Which brings me to the two most objectively wrong claims the agent made: that all the food comes from a single kitchen, and that the resort only serves well liquor. A travel agent who has actually been to the resort knows better, or at least they should. The resort employs a staff of over 100 chefs, sous chefs, and culinary professionals who operate in teams dedicated to each the resort's 12 restaurants. Each restaurant has its own menu of regional cuisine to include classic French, Italian, Indian, Teppanyaki, Sushi, and more. And while the resort may use a common area for some of their food prep, I'm pretty sure I would have noticed if the sushi chef was pulling double duty cooking up escargot on the teppanyaki grill to be served in the French restaurant, or if the pasta chef was cooking up naan and chicken tikki in the Italian restaurant's brick oven and then sneaking it over to be served in the Indian restaurant. That didn't happen.

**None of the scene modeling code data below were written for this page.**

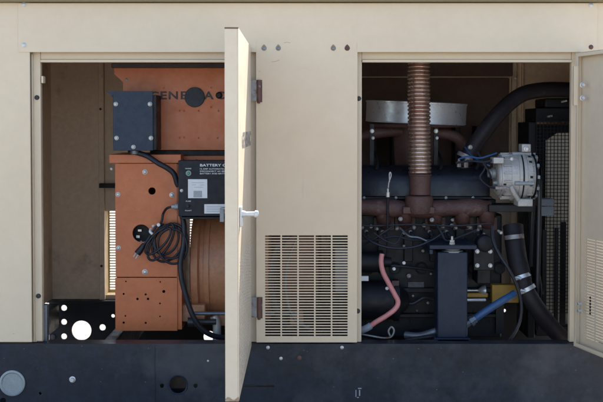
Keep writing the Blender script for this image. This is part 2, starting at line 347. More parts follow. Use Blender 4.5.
# recessed door frames
def doorframe(x0, x1, name='door_frame'):
    bm = B()
    zt = Z(62.0, 8); zb = RT+0.001
    a0, a1 = x0
    b0, b1 = x1
    wbox(bm, X(a0, 8), X(a1, 8), 8*S, 15*S, zb, Z(50, 8))              # left jamb
    wbox(bm, X(b0, 8), X(b1, 8), 8*S, 15*S, zb, Z(50, 8))              # right jamb
    wbox(bm, X(a1, 8)+0.0005, X(b0, 8)-0.0005, 8.6*S, 14*S, Z(59.6, 8), Z(50, 8))
    return obj(name, bm, BEIGE, enc, 0.0015)
doorframe((28, 41.4), (247, 259)); doorframe((354, 361.6), (570.5, 592))
for (a, b) in ((41.4, 247), (361.6, 570.5)):
    bm = B(); wbox(bm, X(a, 8)+0.001, X(b, 8)-0.001, 6*S, 14.5*S, Z(62.2, 7), Z(59.8, 8)); obj('frame_lip', bm, BEIGE, enc, 0.001)
bm = B(); wbox(bm, X(32.6, 7), X(34.2, 7), 5*S, 8*S-0.0003, RT+0.004, Z(54, 8)); obj('weather_strip', bm, BEIGE, enc, 0.0015)
for q in ((37, 97.5), (38.5, 296), (358.8, 98.5), (357.8, 311)):
    bm = B(); lathe(bm, P(*q, 8), (0, -1, 0), [(0, U(2.4)), (0.003, U(2.4)), (0.006, U(1.9)), (0.007, U(0.6))], 20); obj('rubber_bumper', bm, RUBBER, enc)
bm = B(); box(bm, 41.2, 76, 43.2, 83, 5, 14); obj('latch_strike', bm, BEIGE, enc, 0.001)
# rust spots of the frame foot
bm = B(); wbox(bm, X(35, 5), X(41, 5), 7.6*S, 8*S-0.0003, RT+0.0008, RT+0.005); obj('rusted_foot', bm, RUSTHINGE, enc, 0.001)

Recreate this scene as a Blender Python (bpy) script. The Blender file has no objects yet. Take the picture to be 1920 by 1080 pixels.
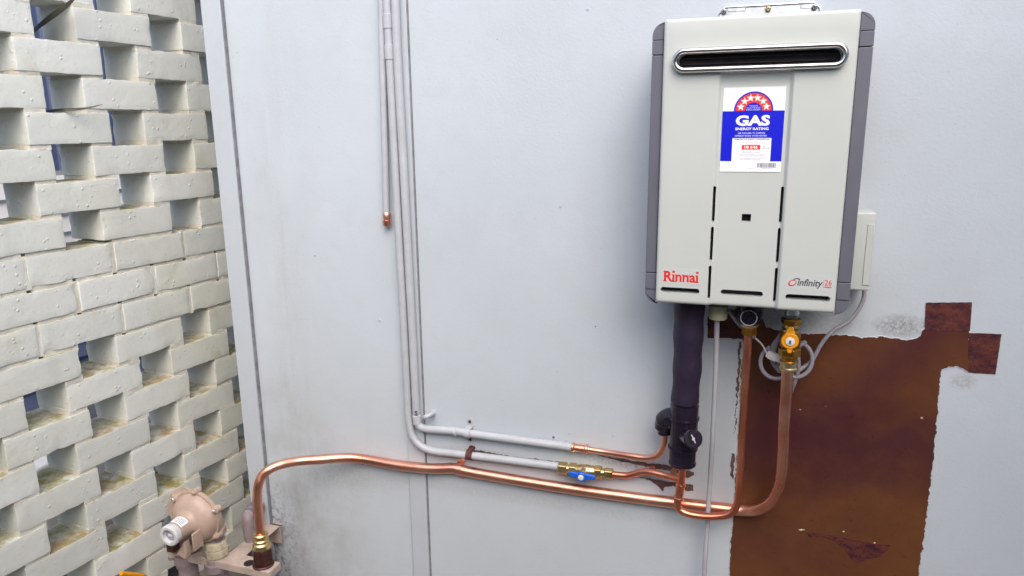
import bpy, bmesh, math, random
from mathutils import Vector, Matrix, noise

# ------------------------------------------------------------------ camera
SC = bpy.context.scene
COL = SC.collection
F = 1351.1
RM = Matrix(((0.94978932, 0.31266391, -0.01189613),
             (0.05813093, -0.21368919, -0.97517061),
             (-0.30744273, 0.92551511, -0.22113515)))
CAM = Vector((1.68322464, -1.61846674, 0.19408991))
cd = bpy.data.cameras.new('camera')
cam = bpy.data.objects.new('camera', cd)
COL.objects.link(cam)
cd.sensor_width = 36.0
cd.lens = F / 1920 * 36
cd.clip_start = 0.02
cd.clip_end = 600
right, down, fwd = RM[0], RM[1], RM[2]
mw = Matrix.Identity(4)
for i in range(3):
    mw[i][0] = right[i]; mw[i][1] = -down[i]; mw[i][2] = -fwd[i]; mw[i][3] = CAM[i]
cam.matrix_world = mw
SC.camera = cam

# ------------------------------------------------------------------ sky, sun, exposure
SUN_EL, SUN_AZ = 47, 156          # degrees; azimuth measured from +Y towards +X
world = bpy.data.worlds.new('World')
SC.world = world
world.use_nodes = True
wn = world.node_tree.nodes
wl = world.node_tree.links
bg = wn['Background']
sky = wn.new('ShaderNodeTexSky')
sky.sky_type = 'NISHITA'
sky.sun_disc = False
sky.sun_elevation = math.radians(SUN_EL)
sky.sun_rotation = math.radians(SUN_AZ)
sky.air_density = 1.0
sky.dust_density = 4.0
sky.ozone_density = 1.0
wl.new(sky.outputs[0], bg.inputs[0])
bg.inputs[1].default_value = 0.15
sd = bpy.data.lights.new('sun', 'SUN')
sun = bpy.data.objects.new('sun', sd)
COL.objects.link(sun)
sd.energy = 1.0
sd.angle = math.radians(78)
sd.color = (1.0, 0.97, 0.935)
e, a = math.radians(SUN_EL), math.radians(SUN_AZ)
sdir = Vector((math.sin(a) * math.cos(e), math.cos(a) * math.cos(e), math.sin(e)))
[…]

As far as the liquor, this particular resort is part of a brand that provides travel agents annual training, and both Janet and I sit through that training every year. As part of the program, they supply a list of all the liquor, beer and wine labels they serve at all of their resorts. It is one of the things I make it a point to check when I visit any of their resorts. During our stay, I saw all of the premium labels on the supplier's list served at all of the bars. Even the pool bar where you the use of well labels might be excused. As a former bourbon drinker, I can tell you the Makers Mark and Bullett bourbons I saw bartenders serve are not well labels.


Janet doesn’t limit her recommendations for clients to the resorts that appeal most to us. We take the time to talk with our clients and to visit a wide range of properties and brands. The unsolicited comments that bathroom travel agent offered were biased by their own preferences, and probably more than a little by content from social media chat rooms.


The moral of this story is simple...don’t get your travel advice from a public restroom. And definitely don’t listen to a stranger who accosts you after eavesdropping on your conversation while sitting on the toilet, even if they do self-identify as a travel agent. No professional travel advisor would do that.